Transito dos restaurantes cinco estrelas aos botecos, usando o mesmo critério: cozinha boa. Gourmet. Não aprecio esta palavra, porque virou nome comum e na minha opinião não define o tipo de cozinha, muito menos se ela é realmente saborosa. Copiei uma definição encontrada na internet: “Gourmet é um ideal cultural associado com a arte culinária da boa comida e bebida, de haute cuisine (alta cozinha)”. Também não adoto o termo alta gastronomia, acho errado, afinal, onde fica a baixa gastronomia? Nos botecos? Gosto de definições mais simples: comida boa e ruim, cozinheiro bom e cozinheiro ruim.  Acho gourmet um termo fora de moda. Agora, hoje tem a gastronomia contemporânea, cheia de requintes e de muita criatividade. Por exemplo, usar a flor de sal (sal especial) para condimentar o doce é uma tendência.  Mas mesmo a gastronomia contemporânea bebe na fonte das tradições para criar. Quem diria que a tapioca, de origem indígena, comum nas nossas mesas, iria virar o item sagrado nas cozinhas dos chefs? Hoje é moda porque não tem glúten. Também não curto o termo cozinha internacional. Ela não define também se a comida é boa. Só por que utiliza ingredientes importados? Estamos no Brasil, vamos valorizar o que é nosso, porque é bom. O chef pode até usar técnicas francesas, mas os produtos devem ser brasileiros.  A comida japonesa autêntica só no Japão, aqui ela foi adaptada ao nosso paladar. Se usamos os nossos peixes, melhor ainda, afinal, o salmão que comemos vem de criatório de ração. Claro, eu como, é bom, mas o nosso atum é melhor ainda.

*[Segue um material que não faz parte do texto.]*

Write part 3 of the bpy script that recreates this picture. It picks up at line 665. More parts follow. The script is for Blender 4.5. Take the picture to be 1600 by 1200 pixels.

Resumo: o chef Paulo Martins, de Belém do Pará, que infelizmente deixou o universo cedo e foi o responsável em divulgar a gastronomia Brasileira para o mundo. Nas criações dele tinham farinha, tucupi, açaí, peixes e tudo do mercado público Ver-o-Peso. Depois, veio Alex Atala e Rodrigo Oliveira, e em Alagoas, temos seus seguidores  Wanderson Medeiros, Serginho Jucá, Felipe Lacet, Jonatas Moreira, André Generoso, Simone Bert. Cito eles, porque são nomes que extrapolaram o território alagoano, com destaque no cenário nacional. Cada um tem seu estilo, mas em comum utilizam produtos alagoanos para fazer a comida boa, cheia de riscos e arte, sem esquecer o essencial, que é o sabor. E outra nova geração em Alagoas já segue o mesmo caminho.